Wednesday, September 24, 2008

Inspiration: Walking Meditation by Shavawn M. Berry

I first experienced the meditative peace of walking during the eighteen months I lived with my mother after my father’s death. My friend Cathleen and I walked the wooded pathways of a nearby park three times a week. We did it for exercise, but also saw it as a chance to talk freely about our lives. It deepened our connection, got our hearts pumping, and cleared our minds; however, it is the solace that came from those walks that has stayed with me ever since.
Whatcom Falls Park, where we took our walks, is full of ancient evergreen trees.

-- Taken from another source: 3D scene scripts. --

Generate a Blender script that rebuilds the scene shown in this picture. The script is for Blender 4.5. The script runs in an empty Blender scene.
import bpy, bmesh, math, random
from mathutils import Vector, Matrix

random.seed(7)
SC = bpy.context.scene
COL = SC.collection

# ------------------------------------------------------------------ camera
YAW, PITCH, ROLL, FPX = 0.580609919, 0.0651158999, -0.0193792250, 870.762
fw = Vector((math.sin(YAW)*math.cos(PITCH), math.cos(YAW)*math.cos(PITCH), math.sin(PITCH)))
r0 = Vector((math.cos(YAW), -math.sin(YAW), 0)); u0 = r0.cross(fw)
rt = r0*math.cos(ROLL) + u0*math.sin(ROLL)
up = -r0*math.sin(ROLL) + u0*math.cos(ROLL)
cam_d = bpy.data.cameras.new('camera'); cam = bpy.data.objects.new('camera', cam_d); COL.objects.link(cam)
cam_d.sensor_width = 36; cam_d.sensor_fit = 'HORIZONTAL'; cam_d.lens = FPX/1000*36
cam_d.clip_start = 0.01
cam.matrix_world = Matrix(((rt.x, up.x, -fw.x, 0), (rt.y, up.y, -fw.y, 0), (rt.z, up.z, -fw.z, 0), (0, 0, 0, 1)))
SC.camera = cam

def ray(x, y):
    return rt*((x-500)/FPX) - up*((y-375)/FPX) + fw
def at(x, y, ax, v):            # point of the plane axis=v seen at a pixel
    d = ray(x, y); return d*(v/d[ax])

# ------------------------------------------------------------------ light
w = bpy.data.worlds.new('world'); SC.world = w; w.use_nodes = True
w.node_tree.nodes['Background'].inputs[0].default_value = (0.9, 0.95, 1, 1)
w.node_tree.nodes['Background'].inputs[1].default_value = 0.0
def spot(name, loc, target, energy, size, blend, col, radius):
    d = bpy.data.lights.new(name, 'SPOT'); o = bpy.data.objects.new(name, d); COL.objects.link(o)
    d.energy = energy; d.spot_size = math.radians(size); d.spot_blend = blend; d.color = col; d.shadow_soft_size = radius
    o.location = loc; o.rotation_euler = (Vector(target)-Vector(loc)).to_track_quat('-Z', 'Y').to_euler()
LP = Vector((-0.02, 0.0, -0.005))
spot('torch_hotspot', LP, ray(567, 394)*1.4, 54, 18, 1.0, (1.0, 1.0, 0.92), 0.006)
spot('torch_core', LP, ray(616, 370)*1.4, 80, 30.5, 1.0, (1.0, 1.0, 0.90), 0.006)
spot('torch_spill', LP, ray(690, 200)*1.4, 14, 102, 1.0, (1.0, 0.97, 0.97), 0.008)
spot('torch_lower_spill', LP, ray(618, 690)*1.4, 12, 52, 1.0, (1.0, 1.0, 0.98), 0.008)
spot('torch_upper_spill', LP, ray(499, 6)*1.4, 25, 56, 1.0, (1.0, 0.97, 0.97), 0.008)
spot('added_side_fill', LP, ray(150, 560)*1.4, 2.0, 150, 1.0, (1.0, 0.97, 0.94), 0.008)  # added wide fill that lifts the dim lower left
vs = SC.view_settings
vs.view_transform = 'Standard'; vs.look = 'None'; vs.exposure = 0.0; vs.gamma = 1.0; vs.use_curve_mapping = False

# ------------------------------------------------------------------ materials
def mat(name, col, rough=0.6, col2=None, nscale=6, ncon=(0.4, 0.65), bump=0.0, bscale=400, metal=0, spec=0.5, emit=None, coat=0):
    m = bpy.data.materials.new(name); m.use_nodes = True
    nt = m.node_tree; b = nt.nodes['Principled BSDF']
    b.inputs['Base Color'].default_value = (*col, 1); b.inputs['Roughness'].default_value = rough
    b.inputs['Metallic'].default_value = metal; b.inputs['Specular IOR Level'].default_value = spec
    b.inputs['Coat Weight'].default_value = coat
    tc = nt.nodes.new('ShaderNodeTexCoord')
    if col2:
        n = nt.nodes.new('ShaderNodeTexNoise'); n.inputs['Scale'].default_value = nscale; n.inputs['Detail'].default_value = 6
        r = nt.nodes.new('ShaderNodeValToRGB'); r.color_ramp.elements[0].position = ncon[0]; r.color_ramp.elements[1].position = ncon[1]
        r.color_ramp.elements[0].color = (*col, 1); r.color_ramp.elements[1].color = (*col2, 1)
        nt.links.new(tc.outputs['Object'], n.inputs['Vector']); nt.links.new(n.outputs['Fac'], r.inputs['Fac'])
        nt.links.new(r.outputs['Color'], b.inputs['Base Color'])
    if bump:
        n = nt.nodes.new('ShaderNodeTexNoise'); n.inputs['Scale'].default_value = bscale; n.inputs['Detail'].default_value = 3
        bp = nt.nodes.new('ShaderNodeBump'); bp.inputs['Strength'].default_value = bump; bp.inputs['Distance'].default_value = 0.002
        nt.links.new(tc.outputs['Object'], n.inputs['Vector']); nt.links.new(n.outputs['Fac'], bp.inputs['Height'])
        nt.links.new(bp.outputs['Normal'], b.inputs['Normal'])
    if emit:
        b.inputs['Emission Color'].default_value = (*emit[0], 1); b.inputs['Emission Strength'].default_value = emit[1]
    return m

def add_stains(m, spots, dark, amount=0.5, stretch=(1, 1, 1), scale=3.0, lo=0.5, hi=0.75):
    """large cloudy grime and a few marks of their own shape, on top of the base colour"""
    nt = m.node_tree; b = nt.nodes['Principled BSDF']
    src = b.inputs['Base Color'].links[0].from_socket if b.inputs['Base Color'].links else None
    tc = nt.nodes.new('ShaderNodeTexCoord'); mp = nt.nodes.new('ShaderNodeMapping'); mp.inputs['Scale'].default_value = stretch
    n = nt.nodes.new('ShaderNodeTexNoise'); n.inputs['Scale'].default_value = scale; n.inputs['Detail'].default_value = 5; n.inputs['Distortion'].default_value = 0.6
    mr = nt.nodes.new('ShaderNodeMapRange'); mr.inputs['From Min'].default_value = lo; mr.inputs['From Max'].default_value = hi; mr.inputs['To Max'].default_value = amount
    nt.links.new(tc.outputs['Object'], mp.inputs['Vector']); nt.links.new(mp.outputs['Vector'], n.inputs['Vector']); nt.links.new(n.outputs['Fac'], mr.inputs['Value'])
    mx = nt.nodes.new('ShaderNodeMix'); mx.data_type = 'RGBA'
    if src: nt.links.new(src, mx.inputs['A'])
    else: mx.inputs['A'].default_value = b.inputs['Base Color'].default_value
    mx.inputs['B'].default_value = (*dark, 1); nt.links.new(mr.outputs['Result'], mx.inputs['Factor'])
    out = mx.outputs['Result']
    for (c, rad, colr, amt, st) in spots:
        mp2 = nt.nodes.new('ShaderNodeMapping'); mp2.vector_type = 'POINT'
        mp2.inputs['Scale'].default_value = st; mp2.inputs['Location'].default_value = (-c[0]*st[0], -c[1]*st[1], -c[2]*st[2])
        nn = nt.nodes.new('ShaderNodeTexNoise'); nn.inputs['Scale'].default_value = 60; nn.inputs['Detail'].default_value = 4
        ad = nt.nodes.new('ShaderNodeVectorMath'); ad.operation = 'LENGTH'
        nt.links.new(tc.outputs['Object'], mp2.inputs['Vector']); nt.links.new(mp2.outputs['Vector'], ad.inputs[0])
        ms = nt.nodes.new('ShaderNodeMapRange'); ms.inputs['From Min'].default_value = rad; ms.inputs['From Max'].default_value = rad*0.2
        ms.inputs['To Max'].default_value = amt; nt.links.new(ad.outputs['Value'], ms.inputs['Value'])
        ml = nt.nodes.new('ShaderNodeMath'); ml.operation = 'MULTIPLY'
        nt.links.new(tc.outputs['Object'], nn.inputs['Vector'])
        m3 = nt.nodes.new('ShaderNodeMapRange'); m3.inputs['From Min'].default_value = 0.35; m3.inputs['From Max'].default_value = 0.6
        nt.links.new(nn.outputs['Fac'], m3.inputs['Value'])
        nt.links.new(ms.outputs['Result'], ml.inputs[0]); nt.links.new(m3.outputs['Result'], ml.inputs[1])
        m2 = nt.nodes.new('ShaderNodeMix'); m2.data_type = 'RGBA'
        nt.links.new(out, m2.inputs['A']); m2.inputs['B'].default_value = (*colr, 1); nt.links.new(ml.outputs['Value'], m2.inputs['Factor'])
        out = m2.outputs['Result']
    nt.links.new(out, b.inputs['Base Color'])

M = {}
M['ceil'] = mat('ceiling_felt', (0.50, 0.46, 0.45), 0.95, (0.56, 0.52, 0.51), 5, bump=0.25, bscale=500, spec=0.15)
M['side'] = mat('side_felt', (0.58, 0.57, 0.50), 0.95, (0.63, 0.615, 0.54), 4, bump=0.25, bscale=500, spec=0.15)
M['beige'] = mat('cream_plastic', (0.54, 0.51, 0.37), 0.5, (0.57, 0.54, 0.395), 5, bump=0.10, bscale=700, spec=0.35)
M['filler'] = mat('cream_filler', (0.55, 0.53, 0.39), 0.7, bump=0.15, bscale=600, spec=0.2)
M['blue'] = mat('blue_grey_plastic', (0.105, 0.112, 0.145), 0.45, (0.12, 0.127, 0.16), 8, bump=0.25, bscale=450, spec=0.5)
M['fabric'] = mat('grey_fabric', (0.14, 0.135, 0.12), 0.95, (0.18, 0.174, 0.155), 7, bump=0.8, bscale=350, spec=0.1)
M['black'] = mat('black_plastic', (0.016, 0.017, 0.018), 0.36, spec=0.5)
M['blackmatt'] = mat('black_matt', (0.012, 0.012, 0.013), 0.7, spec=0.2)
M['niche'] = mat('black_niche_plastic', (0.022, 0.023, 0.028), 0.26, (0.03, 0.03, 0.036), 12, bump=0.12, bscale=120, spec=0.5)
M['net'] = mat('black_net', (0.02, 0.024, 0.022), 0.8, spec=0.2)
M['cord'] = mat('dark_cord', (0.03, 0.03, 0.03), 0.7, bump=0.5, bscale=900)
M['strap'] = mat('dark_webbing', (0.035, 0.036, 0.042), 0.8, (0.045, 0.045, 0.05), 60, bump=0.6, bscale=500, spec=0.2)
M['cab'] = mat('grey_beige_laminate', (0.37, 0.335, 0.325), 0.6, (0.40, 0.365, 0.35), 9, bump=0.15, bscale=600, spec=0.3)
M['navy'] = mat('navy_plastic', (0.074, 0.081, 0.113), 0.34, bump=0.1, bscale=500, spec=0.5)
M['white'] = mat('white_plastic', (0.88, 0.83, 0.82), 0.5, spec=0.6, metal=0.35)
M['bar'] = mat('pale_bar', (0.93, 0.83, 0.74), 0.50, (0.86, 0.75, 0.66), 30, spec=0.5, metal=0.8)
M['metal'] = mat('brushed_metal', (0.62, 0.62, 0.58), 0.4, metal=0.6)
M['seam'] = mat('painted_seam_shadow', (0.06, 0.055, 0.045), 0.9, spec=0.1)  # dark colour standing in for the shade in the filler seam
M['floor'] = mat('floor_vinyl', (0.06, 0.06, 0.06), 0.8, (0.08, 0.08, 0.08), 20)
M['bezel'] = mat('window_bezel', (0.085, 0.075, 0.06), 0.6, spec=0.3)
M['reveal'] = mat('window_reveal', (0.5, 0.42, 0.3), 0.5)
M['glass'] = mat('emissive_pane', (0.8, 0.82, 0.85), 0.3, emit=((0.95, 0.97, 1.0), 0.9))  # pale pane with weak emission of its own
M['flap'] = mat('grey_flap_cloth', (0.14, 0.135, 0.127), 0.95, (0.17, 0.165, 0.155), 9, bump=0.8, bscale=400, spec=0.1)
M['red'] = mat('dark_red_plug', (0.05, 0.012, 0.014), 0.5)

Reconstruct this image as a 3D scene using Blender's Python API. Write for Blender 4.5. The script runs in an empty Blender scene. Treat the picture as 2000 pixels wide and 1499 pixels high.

Its woods are home to ravens, spotted owl, deer, squirrels, and a plethora of wild birds. We usually took the same route each day, crossing down to the entrance of the park, and then heading for the duck pond. Once in a while I brought bread to feed the ducks, and a large scramble of mallards and their ducklings immediately surrounded the waters in front of me, begging and squawking as bread sailed through the air. Occasionally, even a seagull who had flown up from Bellingham Bay several miles away, joined in the fun. After we fed the birds, we’d head down a pathway that led deep into the park, crossing a small bridge over Whatcom Creek to get into a large cathedral of trees that felt like sacred ground to me.
Crossing under that thicket of trees, sunlight spattering the ground, birds calling in the distance — there was nothing that could have offered me more in terms of assuaging my grief over my father’s death, and the other losses that coincided with it, including the break-up of a long term relationship with my boyfriend. It was almost as though the trees knew me, knew my sorrows, and offered themselves as living examples of how to endure. That’s why I love trees — everything from mesquite to saguaro to willow to redwood. They endure. Barring interference from human beings, most trees will outlive us. They were here before we were born, and they will likely be standing with their branches touching the sky on the day each one of us dies. The act of walking in any natural setting — whether a state park, a mountain trail, or through someplace urban and lovely like the Desert Botanical Gardens here in Phoenix — allows us to reconnect with silence, with God, with the sound of our footsteps and heartbeat, with spirituality, and with the slow grace that accompanies peace.
Walking in nature is a meditative act. Nature can truly be a balm for whatever ails us.
I remember walking through grief. I remember the way the sky looked through an umbrella of tangled branches. I remember the sound of the river and coming face-to-face with my ability to continue living, even in the face of a very real death.
In our society’s quick worship of the automobile, some people have never had the very real pleasure of taking a walk. Try it. Go down to the promenade at Tempe Town Lake or to Papago State Park. Walk at dawn or by moonlight. Reconnect with your inner life and find out how healing a walk in nature can be.